Paris takes up the post of BUEI director on May 27 and among his immediate priorities will be to ensure the safe arrival of BTC Velocity , which was the smallest of the 13 entries which set off last September at the beginning of the Around Alone.
Three boats failed to finish the race and another, Derek Hatfield's Spirit of Canada , is still at sea after suffering severe damage during a storm off the notorious Cape Horn.
While plans for the exhibition have not been finalised, with a fund-raising drive still to be launched, Paris said he hoped to return to Newport and set sail for Bermuda on June 9 with the aim of arriving on Saturday, June 14.
"The goal is to bring the boat back to the Island on that date and make it an exhibit at the BUEI, although that probably wouldn't be its permanent home," he said.
Expected to accompany Paris on board is all-round local sportsman Jim Butterfield, a BUEI trustee who also attended Saturday's prizegiving.
"Jim's very interested in doing it," added Paris. "And it would be lovely to have him on board.

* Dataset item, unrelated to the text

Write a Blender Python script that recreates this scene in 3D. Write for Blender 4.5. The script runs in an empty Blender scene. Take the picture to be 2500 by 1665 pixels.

I've done enough solo sailing . . . contrary to popular belief I do like to sail with people."
Butterfield and BUEI chairman Michael Collier are the two key figures behind the fund-raising drive which they hope will secure BTC Velocity a permanent home on the Island.
"A number of Bermudians have said that it would be really a shame to see Alan sell her on the international market and the boat leave local waters," said Collier yesterday. "There are interested Bermudians and others who want her back here. And I have said, as chairman of the BUEI, that we would like to have her on display in an appropriate rack whereby she can be seen by everybody for a period of up to six months.
"After that we've got ideas to where we think she should go.
"We want her to remain permanently in Bermuda and we want her to remain permanently as an exhibit.
"Jim and I, like many others, feel that it's going to be a helluva long time before another Bermudian achieves what Alan has.
"I had the pleasure of going up on Saturday night for the prizegiving along with Paget Wharton, deputy chairman of the BUEI and Jim, and it was a very proud moment for us to hear Sir Robin Knox Johnston talk about all those who have attempted and those have perished at sea trying to accomplish what Alan has.
"He was very well represented. On a per capita basis we probably had more Bermuda residents there than any other country . . . it was a very moving moment and a very proud man standing on that podium, believe me."
Collier stressed that fund-raising for the project would not be handled by the BUEI but by private individuals.
"We'll be talking to a number of people about raising money," said Collier. "It's not BUEI fund-raising, it's a private thing and the primary people doing it are myself and Jim Butterfield.
"There's a group of interested people on the Island who would like to have her back here. We had a long meeting with Alan on Saturday night. At that point we said we would like the boat to come back to Bermuda because we just don't want her to go somewhere and be forgotten.
"We've had 16 schools from Bermuda following him, we've had a school from England and a school from New Jersey and I think Alan deserves enormous credit for what he has done. And I think what he has done it in will become a showpiece for life.
"She's not going to be in the water sailing around. That's not the intent. We do have an idea where we would like to see her go in the long term."
In the meantime, BTC Velocity will be taken out of the water in Newport and her keel checked for possible damage following a collision with two whales at the beginning of the final leg of Around Alone off Salvador in Brazil.
"We want to make sure she's ok for the return journey to Bermuda," added Collier. "We'd hate like hell for him to come back and something happen on the way."